Set down only those lines that fall from the line containing "mud', ok_mud, 5)" through the line containing "S.camera = cam", unchanged and without pictures.

******************************

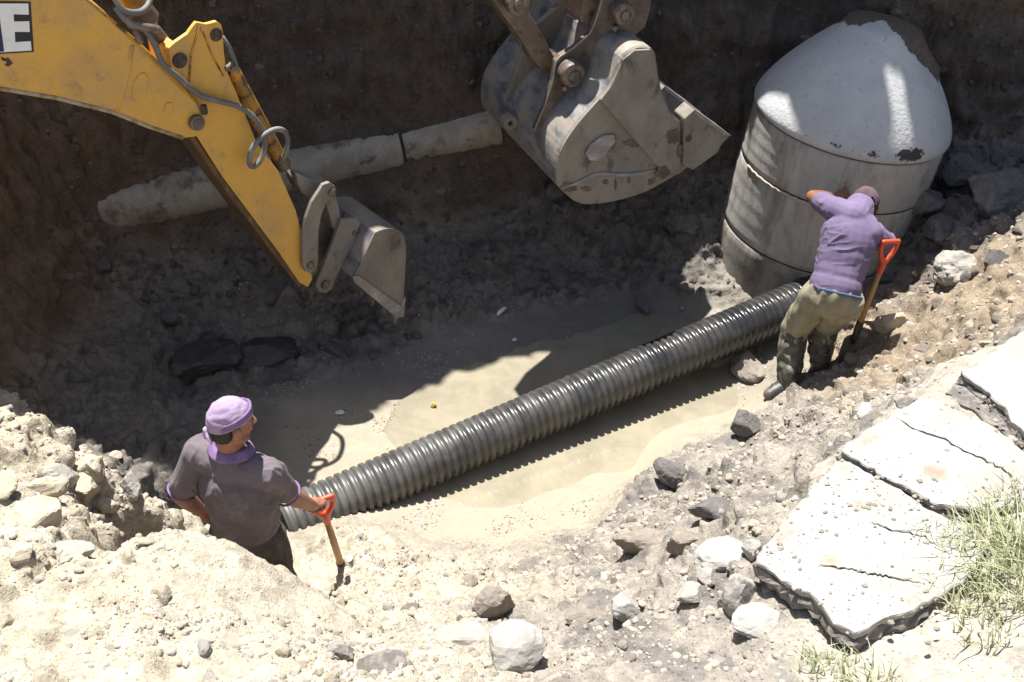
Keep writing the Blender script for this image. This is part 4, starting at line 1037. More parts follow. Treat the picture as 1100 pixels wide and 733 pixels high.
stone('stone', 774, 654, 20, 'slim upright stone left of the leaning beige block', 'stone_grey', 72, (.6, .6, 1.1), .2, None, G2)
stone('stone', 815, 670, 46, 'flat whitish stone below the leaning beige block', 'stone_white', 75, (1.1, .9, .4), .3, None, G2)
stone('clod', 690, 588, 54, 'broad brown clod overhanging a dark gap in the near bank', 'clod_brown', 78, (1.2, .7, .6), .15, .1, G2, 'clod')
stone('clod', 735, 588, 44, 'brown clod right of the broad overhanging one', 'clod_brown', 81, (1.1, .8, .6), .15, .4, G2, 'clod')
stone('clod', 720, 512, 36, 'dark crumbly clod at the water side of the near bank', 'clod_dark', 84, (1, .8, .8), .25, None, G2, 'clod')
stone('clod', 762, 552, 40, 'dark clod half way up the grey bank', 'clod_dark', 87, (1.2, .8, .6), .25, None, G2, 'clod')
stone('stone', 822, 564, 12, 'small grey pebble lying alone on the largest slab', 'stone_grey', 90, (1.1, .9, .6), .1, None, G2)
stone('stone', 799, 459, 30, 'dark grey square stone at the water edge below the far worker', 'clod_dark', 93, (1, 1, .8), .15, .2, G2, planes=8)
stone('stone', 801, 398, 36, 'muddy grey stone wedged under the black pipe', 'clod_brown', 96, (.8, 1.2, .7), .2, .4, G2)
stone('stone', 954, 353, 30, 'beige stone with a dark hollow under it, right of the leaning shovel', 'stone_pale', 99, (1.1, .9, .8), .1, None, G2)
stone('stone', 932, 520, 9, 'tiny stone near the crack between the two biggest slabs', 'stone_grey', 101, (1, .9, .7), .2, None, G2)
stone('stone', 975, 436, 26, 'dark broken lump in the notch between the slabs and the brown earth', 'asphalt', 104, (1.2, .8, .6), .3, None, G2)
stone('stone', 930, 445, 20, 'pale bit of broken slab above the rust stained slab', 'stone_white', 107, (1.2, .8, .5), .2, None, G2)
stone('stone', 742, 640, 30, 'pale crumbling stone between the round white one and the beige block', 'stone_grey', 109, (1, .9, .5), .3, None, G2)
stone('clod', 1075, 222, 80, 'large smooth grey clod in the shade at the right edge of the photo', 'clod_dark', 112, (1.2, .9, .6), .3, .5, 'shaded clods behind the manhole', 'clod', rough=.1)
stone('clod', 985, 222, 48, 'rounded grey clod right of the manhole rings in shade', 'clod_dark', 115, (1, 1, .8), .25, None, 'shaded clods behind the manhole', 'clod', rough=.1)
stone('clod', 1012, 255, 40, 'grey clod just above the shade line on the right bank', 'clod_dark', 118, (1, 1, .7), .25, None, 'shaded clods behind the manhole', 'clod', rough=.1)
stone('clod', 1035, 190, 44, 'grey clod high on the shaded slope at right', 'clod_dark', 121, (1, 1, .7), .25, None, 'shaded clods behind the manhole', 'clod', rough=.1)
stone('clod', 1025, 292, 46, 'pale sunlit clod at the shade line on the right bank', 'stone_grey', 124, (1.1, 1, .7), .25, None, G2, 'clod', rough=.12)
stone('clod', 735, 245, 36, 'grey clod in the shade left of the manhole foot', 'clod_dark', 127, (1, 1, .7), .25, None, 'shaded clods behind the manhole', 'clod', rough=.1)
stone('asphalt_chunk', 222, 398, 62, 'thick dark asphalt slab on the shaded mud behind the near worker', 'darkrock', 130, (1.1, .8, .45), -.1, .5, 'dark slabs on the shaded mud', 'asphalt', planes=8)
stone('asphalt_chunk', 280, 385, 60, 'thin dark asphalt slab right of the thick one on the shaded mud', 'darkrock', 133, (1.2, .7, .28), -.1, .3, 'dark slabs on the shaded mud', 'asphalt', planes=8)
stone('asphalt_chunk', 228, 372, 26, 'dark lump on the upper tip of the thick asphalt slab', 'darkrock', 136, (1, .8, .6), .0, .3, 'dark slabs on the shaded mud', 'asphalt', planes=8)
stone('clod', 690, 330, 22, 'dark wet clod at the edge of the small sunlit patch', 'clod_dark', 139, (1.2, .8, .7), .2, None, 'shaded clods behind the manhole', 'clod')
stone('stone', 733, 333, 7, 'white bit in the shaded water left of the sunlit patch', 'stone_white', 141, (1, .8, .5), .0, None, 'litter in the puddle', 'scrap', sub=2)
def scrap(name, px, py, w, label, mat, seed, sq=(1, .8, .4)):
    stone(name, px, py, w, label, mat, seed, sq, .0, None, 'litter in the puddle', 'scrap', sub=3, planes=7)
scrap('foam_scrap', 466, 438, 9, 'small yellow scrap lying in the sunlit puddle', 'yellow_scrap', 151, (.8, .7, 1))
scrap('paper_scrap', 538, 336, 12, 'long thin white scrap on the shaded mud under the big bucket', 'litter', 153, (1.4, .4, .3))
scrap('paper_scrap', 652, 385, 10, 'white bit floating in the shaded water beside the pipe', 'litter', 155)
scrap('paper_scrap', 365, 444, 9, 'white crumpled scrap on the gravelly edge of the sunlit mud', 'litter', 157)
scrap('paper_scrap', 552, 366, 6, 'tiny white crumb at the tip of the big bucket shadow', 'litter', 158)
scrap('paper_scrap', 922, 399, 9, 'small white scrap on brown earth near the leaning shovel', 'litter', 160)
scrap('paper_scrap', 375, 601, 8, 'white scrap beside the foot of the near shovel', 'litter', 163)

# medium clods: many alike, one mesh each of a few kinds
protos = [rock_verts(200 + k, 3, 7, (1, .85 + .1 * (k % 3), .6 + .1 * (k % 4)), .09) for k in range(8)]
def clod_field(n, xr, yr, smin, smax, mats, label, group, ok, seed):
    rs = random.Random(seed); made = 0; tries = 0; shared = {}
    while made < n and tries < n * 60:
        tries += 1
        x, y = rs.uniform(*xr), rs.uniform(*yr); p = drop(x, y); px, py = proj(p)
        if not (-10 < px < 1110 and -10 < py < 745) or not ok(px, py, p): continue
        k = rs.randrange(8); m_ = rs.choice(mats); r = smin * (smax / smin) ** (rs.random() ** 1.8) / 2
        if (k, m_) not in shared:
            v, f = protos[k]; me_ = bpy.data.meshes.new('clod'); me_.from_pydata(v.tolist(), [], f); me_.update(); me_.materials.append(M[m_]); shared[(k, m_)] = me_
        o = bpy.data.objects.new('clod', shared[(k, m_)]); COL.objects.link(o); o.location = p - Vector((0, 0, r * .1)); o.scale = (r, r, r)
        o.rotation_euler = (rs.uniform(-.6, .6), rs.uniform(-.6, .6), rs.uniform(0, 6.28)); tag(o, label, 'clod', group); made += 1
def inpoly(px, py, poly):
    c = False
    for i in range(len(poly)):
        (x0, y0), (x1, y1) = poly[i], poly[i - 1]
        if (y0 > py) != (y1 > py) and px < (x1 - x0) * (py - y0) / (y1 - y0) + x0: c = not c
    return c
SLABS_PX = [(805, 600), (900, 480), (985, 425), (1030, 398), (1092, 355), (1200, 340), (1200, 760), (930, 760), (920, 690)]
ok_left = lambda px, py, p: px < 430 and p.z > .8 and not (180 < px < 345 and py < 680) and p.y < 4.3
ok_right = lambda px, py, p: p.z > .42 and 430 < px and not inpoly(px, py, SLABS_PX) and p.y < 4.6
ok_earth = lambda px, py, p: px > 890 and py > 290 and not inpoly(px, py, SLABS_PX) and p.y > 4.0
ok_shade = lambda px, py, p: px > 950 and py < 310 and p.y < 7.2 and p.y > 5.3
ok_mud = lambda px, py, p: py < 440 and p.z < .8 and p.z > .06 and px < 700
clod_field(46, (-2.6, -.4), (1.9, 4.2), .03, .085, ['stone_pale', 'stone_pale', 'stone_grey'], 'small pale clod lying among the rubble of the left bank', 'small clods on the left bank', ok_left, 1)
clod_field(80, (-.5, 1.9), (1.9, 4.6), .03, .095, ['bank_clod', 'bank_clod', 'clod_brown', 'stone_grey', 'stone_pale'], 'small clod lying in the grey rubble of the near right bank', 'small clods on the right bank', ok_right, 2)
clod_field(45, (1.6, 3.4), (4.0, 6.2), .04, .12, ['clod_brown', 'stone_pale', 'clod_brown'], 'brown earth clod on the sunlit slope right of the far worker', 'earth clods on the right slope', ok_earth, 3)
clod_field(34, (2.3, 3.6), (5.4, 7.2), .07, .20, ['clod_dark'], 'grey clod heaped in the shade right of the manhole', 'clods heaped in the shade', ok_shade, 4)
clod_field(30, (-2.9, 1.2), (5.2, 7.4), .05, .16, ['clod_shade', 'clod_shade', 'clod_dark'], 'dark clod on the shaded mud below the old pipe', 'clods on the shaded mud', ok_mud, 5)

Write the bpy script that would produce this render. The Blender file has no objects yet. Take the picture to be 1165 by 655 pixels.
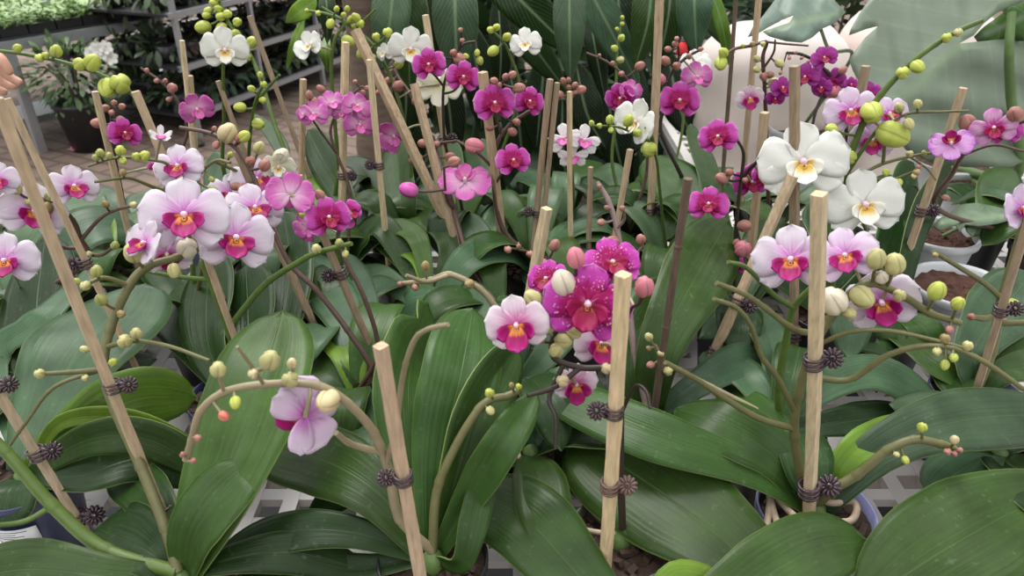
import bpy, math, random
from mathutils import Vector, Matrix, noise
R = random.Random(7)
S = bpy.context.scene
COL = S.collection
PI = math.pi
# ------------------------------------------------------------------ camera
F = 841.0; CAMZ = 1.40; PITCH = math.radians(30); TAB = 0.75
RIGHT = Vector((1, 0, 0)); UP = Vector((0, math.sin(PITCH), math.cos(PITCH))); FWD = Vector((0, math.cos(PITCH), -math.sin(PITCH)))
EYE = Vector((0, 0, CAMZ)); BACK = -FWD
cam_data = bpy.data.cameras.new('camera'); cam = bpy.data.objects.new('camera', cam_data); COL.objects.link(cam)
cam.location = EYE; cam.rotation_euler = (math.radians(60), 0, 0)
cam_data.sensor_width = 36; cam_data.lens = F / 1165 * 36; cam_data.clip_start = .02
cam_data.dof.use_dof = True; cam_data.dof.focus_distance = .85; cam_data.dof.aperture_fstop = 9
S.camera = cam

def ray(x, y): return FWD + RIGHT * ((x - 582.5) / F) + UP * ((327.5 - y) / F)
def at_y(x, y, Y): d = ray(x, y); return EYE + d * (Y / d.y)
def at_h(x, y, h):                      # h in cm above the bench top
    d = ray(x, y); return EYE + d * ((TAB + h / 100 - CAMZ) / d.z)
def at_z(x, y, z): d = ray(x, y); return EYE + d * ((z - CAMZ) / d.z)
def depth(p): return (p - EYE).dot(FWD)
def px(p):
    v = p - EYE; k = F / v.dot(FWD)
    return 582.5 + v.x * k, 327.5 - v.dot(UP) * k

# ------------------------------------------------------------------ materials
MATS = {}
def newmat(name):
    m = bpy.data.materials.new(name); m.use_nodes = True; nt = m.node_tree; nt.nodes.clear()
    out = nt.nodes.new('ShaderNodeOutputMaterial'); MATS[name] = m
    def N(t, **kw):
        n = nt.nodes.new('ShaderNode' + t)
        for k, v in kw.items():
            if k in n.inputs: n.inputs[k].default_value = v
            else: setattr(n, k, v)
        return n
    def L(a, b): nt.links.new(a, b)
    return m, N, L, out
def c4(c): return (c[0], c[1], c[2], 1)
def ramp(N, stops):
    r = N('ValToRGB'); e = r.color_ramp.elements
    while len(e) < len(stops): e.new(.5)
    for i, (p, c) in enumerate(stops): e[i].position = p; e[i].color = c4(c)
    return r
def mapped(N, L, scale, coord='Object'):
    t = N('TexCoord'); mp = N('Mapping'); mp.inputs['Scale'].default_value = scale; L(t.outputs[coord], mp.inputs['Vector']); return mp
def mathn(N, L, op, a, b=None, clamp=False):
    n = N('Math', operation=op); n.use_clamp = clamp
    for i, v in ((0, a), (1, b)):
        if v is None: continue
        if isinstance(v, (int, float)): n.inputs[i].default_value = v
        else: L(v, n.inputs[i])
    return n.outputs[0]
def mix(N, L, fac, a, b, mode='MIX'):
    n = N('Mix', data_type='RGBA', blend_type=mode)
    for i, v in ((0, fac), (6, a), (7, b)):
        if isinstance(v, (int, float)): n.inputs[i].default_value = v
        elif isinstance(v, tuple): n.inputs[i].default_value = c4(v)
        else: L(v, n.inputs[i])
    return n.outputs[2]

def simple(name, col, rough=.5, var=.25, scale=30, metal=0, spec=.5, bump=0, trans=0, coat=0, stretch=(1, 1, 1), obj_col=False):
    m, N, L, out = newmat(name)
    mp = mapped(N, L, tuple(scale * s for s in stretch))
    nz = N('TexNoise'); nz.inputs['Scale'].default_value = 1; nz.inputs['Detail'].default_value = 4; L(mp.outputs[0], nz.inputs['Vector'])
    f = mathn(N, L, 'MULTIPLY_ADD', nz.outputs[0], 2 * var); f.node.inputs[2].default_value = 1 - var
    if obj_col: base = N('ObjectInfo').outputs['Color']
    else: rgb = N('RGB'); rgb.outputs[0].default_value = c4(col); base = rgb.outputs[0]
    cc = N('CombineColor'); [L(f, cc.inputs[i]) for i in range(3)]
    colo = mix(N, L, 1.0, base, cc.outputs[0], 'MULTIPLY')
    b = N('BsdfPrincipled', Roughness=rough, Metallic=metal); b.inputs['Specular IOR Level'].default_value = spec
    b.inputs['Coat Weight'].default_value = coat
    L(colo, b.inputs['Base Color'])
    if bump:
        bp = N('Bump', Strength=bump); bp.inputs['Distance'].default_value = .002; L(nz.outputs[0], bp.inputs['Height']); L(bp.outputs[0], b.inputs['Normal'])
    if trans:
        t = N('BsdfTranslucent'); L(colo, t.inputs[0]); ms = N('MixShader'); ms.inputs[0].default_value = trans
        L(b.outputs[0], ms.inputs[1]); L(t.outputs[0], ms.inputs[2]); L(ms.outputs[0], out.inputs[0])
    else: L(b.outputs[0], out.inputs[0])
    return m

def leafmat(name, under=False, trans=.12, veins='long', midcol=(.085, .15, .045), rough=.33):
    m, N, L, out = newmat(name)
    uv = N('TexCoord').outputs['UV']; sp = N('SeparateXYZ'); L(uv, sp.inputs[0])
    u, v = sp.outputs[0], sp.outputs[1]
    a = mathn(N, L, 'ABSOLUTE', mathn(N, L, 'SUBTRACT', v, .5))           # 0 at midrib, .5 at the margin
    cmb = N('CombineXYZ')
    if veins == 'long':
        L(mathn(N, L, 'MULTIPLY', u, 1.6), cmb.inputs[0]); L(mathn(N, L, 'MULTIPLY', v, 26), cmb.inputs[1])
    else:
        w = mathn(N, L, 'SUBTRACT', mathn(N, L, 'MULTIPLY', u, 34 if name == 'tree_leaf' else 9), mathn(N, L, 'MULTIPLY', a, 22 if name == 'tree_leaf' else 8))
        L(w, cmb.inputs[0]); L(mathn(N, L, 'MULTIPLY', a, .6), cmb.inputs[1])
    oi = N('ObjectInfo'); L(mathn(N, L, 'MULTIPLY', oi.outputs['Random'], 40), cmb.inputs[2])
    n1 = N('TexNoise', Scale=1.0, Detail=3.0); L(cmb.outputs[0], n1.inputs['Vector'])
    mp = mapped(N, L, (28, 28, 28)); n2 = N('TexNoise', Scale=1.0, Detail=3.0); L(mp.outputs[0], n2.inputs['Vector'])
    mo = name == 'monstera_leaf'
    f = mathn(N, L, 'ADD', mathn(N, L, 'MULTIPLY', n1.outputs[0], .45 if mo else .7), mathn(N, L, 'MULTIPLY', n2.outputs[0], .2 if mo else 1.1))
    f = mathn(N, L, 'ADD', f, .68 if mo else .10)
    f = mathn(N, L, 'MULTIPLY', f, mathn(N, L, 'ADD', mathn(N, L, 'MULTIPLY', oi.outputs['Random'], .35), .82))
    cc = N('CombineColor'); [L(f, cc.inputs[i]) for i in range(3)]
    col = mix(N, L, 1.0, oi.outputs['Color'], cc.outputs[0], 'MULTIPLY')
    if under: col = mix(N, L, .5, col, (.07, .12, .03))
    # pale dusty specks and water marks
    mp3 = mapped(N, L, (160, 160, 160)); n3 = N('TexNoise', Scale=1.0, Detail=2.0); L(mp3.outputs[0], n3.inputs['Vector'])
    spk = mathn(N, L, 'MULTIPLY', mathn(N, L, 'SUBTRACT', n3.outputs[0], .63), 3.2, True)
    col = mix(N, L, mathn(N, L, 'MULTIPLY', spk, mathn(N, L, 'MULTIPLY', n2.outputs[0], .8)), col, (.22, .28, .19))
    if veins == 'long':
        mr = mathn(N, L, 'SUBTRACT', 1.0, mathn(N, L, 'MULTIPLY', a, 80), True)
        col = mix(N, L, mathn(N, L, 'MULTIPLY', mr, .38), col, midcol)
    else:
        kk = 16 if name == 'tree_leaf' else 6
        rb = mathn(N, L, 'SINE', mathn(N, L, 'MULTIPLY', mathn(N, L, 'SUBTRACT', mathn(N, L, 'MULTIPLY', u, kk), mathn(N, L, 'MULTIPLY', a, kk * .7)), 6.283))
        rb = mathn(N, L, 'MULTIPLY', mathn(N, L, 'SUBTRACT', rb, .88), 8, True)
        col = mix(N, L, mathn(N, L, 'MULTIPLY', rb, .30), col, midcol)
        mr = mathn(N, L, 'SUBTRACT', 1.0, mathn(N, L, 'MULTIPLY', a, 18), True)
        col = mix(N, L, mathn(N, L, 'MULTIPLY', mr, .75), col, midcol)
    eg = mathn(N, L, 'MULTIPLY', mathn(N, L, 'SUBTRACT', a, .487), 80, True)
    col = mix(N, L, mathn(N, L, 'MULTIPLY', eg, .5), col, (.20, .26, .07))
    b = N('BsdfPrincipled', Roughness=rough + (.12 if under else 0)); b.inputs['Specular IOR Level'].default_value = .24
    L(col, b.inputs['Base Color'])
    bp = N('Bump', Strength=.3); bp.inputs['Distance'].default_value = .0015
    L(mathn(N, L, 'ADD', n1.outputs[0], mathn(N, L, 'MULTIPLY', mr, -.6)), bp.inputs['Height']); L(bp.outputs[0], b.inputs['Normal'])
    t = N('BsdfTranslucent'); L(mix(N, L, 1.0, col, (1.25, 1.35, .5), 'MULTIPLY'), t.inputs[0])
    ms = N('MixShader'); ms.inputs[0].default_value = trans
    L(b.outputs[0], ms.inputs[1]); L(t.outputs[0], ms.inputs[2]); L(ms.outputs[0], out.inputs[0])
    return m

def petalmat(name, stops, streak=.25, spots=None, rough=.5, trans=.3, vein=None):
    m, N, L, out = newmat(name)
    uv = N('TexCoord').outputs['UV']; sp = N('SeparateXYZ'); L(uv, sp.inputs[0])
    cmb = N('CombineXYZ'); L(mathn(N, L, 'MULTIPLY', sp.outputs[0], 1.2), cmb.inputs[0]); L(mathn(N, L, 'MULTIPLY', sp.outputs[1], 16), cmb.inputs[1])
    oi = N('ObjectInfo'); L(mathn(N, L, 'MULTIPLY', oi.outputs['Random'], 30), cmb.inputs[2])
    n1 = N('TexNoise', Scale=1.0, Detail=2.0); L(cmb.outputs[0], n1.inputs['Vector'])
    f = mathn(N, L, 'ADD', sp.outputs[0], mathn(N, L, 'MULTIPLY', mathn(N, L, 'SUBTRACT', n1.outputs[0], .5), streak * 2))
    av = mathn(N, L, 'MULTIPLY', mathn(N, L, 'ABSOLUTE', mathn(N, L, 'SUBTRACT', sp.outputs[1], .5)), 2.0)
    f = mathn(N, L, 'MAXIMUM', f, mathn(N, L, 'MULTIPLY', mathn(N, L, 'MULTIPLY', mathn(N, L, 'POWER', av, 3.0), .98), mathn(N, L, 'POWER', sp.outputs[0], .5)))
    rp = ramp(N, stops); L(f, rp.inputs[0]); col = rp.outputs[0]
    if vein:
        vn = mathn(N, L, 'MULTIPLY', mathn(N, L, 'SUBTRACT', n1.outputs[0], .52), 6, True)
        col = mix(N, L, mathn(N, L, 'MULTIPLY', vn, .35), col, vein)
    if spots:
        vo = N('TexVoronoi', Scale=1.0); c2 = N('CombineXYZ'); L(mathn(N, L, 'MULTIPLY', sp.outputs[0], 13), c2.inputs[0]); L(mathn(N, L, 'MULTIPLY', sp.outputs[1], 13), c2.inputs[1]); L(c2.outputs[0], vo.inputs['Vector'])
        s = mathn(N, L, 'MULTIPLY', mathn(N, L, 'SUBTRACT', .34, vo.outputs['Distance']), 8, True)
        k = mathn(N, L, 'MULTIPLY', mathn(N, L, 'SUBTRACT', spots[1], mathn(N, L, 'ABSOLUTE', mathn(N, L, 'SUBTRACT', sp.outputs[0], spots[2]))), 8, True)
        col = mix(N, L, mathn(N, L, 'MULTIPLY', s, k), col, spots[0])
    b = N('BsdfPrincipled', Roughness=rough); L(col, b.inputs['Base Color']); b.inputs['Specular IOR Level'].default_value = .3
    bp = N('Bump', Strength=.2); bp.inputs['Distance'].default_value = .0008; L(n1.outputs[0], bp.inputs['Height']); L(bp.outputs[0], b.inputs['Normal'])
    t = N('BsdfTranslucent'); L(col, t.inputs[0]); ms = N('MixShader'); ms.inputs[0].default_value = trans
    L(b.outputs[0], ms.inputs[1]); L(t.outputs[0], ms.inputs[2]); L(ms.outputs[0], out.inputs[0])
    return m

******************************

# EXERCISE RESULT
clod_field(30, (-2.9, 1.2), (5.2, 7.4), .05, .16, ['clod_shade', 'clod_shade', 'clod_dark'], 'dark clod on the shaded mud below the old pipe', 'clods on the shaded mud', ok_mud, 5)

Write the bpy script that would produce this render. The Blender file has no objects yet. Take the picture to be 1165 by 655 pixels.
import bpy, math, random
from mathutils import Vector, Matrix, noise
R = random.Random(7)
S = bpy.context.scene
COL = S.collection
PI = math.pi
# ------------------------------------------------------------------ camera
F = 841.0; CAMZ = 1.40; PITCH = math.radians(30); TAB = 0.75
RIGHT = Vector((1, 0, 0)); UP = Vector((0, math.sin(PITCH), math.cos(PITCH))); FWD = Vector((0, math.cos(PITCH), -math.sin(PITCH)))
EYE = Vector((0, 0, CAMZ)); BACK = -FWD
cam_data = bpy.data.cameras.new('camera'); cam = bpy.data.objects.new('camera', cam_data); COL.objects.link(cam)
cam.location = EYE; cam.rotation_euler = (math.radians(60), 0, 0)
cam_data.sensor_width = 36; cam_data.lens = F / 1165 * 36; cam_data.clip_start = .02
cam_data.dof.use_dof = True; cam_data.dof.focus_distance = .85; cam_data.dof.aperture_fstop = 9
S.camera = cam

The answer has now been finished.